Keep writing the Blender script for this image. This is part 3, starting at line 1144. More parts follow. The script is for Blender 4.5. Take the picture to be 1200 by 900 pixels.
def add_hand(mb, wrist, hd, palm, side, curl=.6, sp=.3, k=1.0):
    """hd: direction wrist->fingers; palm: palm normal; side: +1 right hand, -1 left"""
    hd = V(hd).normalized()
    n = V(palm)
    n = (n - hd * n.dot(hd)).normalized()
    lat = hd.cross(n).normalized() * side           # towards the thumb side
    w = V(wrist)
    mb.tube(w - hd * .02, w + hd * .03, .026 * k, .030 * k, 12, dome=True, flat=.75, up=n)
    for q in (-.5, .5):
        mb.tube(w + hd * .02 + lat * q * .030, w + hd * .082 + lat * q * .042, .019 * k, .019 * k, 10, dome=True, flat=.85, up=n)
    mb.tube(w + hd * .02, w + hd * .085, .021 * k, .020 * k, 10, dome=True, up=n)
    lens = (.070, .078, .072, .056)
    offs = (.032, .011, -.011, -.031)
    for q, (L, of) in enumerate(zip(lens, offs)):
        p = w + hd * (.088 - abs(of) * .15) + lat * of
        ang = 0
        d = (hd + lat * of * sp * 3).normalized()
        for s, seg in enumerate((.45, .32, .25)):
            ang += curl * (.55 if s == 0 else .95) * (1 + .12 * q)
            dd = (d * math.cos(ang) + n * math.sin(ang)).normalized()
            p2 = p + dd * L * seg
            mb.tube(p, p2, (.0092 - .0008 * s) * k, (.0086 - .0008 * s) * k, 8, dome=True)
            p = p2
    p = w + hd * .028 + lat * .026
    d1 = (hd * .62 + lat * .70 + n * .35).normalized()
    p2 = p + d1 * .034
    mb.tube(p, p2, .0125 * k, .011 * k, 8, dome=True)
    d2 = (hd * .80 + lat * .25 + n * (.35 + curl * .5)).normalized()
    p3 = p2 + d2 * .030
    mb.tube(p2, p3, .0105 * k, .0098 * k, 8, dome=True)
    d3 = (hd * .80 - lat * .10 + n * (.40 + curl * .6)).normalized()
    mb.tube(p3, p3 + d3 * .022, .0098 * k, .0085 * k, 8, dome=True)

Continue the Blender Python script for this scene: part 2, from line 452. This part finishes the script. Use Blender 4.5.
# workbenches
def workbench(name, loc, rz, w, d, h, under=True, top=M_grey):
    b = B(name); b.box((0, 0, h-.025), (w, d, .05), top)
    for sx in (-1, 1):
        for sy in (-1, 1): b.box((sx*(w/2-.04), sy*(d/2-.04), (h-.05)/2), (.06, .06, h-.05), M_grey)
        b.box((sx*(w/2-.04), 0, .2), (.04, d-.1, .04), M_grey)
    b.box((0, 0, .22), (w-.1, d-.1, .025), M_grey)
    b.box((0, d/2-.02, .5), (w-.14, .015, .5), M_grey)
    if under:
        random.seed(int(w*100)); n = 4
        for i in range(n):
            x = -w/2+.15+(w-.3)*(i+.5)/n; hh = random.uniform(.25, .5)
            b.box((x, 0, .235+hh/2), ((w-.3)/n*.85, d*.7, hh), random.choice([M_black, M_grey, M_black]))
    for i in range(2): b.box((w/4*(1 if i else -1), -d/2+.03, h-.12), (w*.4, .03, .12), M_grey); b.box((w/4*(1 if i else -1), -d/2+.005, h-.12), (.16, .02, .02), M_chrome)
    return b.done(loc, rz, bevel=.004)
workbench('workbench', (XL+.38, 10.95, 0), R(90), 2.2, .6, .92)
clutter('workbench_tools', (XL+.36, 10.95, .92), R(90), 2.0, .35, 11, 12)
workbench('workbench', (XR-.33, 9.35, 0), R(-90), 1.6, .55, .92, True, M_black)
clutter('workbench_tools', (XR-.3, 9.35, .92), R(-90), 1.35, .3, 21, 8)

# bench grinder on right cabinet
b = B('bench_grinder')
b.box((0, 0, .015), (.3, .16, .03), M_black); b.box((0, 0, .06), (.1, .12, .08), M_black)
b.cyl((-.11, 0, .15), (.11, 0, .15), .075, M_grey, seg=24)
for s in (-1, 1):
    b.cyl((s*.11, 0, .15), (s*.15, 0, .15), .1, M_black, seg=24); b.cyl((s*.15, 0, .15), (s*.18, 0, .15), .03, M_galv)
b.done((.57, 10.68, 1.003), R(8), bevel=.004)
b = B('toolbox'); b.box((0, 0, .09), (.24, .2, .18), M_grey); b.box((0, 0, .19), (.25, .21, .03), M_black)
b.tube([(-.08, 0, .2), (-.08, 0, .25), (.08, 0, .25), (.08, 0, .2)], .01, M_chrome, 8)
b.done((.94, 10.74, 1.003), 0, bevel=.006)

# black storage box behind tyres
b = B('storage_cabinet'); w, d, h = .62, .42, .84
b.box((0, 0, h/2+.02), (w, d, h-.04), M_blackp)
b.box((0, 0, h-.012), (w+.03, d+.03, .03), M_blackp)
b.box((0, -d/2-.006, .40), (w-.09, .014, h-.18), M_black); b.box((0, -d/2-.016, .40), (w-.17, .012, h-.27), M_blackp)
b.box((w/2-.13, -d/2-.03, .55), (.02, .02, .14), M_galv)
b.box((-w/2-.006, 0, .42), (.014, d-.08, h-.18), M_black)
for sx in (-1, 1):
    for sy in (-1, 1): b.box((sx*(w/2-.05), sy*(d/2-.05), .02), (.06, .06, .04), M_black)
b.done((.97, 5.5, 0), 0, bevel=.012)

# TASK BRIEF
Could you reproduce every record above exactly as it appears?

# ANSWER BELOW
Keep writing the Blender script for this image. This is part 3, starting at line 1144. More parts follow. The script is for Blender 4.5. Take the picture to be 1200 by 900 pixels.
def add_hand(mb, wrist, hd, palm, side, curl=.6, sp=.3, k=1.0):
    """hd: direction wrist->fingers; palm: palm normal; side: +1 right hand, -1 left"""
    hd = V(hd).normalized()
    n = V(palm)
    n = (n - hd * n.dot(hd)).normalized()
    lat = hd.cross(n).normalized() * side           # towards the thumb side
    w = V(wrist)
    mb.tube(w - hd * .02, w + hd * .03, .026 * k, .030 * k, 12, dome=True, flat=.75, up=n)
    for q in (-.5, .5):
        mb.tube(w + hd * .02 + lat * q * .030, w + hd * .082 + lat * q * .042, .019 * k, .019 * k, 10, dome=True, flat=.85, up=n)
    mb.tube(w + hd * .02, w + hd * .085, .021 * k, .020 * k, 10, dome=True, up=n)
    lens = (.070, .078, .072, .056)
    offs = (.032, .011, -.011, -.031)
    for q, (L, of) in enumerate(zip(lens, offs)):
        p = w + hd * (.088 - abs(of) * .15) + lat * of
        ang = 0
        d = (hd + lat * of * sp * 3).normalized()
        for s, seg in enumerate((.45, .32, .25)):
            ang += curl * (.55 if s == 0 else .95) * (1 + .12 * q)
            dd = (d * math.cos(ang) + n * math.sin(ang)).normalized()
            p2 = p + dd * L * seg
            mb.tube(p, p2, (.0092 - .0008 * s) * k, (.0086 - .0008 * s) * k, 8, dome=True)
            p = p2
    p = w + hd * .028 + lat * .026
    d1 = (hd * .62 + lat * .70 + n * .35).normalized()
    p2 = p + d1 * .034
    mb.tube(p, p2, .0125 * k, .011 * k, 8, dome=True)
    d2 = (hd * .80 + lat * .25 + n * (.35 + curl * .5)).normalized()
    p3 = p2 + d2 * .030
    mb.tube(p2, p3, .0105 * k, .0098 * k, 8, dome=True)
    d3 = (hd * .80 - lat * .10 + n * (.40 + curl * .6)).normalized()
    mb.tube(p3, p3 + d3 * .022, .0098 * k, .0085 * k, 8, dome=True)

Continue the Blender Python script for this scene: part 2, from line 452. This part finishes the script. Use Blender 4.5.
# workbenches
def workbench(name, loc, rz, w, d, h, under=True, top=M_grey):
    b = B(name); b.box((0, 0, h-.025), (w, d, .05), top)
    for sx in (-1, 1):
        for sy in (-1, 1): b.box((sx*(w/2-.04), sy*(d/2-.04), (h-.05)/2), (.06, .06, h-.05), M_grey)
        b.box((sx*(w/2-.04), 0, .2), (.04, d-.1, .04), M_grey)
    b.box((0, 0, .22), (w-.1, d-.1, .025), M_grey)
    b.box((0, d/2-.02, .5), (w-.14, .015, .5), M_grey)
    if under:
        random.seed(int(w*100)); n = 4
        for i in range(n):
            x = -w/2+.15+(w-.3)*(i+.5)/n; hh = random.uniform(.25, .5)
            b.box((x, 0, .235+hh/2), ((w-.3)/n*.85, d*.7, hh), random.choice([M_black, M_grey, M_black]))
    for i in range(2): b.box((w/4*(1 if i else -1), -d/2+.03, h-.12), (w*.4, .03, .12), M_grey); b.box((w/4*(1 if i else -1), -d/2+.005, h-.12), (.16, .02, .02), M_chrome)
    return b.done(loc, rz, bevel=.004)
workbench('workbench', (XL+.38, 10.95, 0), R(90), 2.2, .6, .92)
clutter('workbench_tools', (XL+.36, 10.95, .92), R(90), 2.0, .35, 11, 12)
workbench('workbench', (XR-.33, 9.35, 0), R(-90), 1.6, .55, .92, True, M_black)
clutter('workbench_tools', (XR-.3, 9.35, .92), R(-90), 1.35, .3, 21, 8)

# bench grinder on right cabinet
b = B('bench_grinder')
b.box((0, 0, .015), (.3, .16, .03), M_black); b.box((0, 0, .06), (.1, .12, .08), M_black)
b.cyl((-.11, 0, .15), (.11, 0, .15), .075, M_grey, seg=24)
for s in (-1, 1):
    b.cyl((s*.11, 0, .15), (s*.15, 0, .15), .1, M_black, seg=24); b.cyl((s*.15, 0, .15), (s*.18, 0, .15), .03, M_galv)
b.done((.57, 10.68, 1.003), R(8), bevel=.004)
b = B('toolbox'); b.box((0, 0, .09), (.24, .2, .18), M_grey); b.box((0, 0, .19), (.25, .21, .03), M_black)
b.tube([(-.08, 0, .2), (-.08, 0, .25), (.08, 0, .25), (.08, 0, .2)], .01, M_chrome, 8)
b.done((.94, 10.74, 1.003), 0, bevel=.006)

# black storage box behind tyres
b = B('storage_cabinet'); w, d, h = .62, .42, .84
b.box((0, 0, h/2+.02), (w, d, h-.04), M_blackp)
b.box((0, 0, h-.012), (w+.03, d+.03, .03), M_blackp)
b.box((0, -d/2-.006, .40), (w-.09, .014, h-.18), M_black); b.box((0, -d/2-.016, .40), (w-.17, .012, h-.27), M_blackp)
b.box((w/2-.13, -d/2-.03, .55), (.02, .02, .14), M_galv)
b.box((-w/2-.006, 0, .42), (.014, d-.08, h-.18), M_black)
for sx in (-1, 1):
    for sy in (-1, 1): b.box((sx*(w/2-.05), sy*(d/2-.05), .02), (.06, .06, .04), M_black)
b.done((.97, 5.5, 0), 0, bevel=.012)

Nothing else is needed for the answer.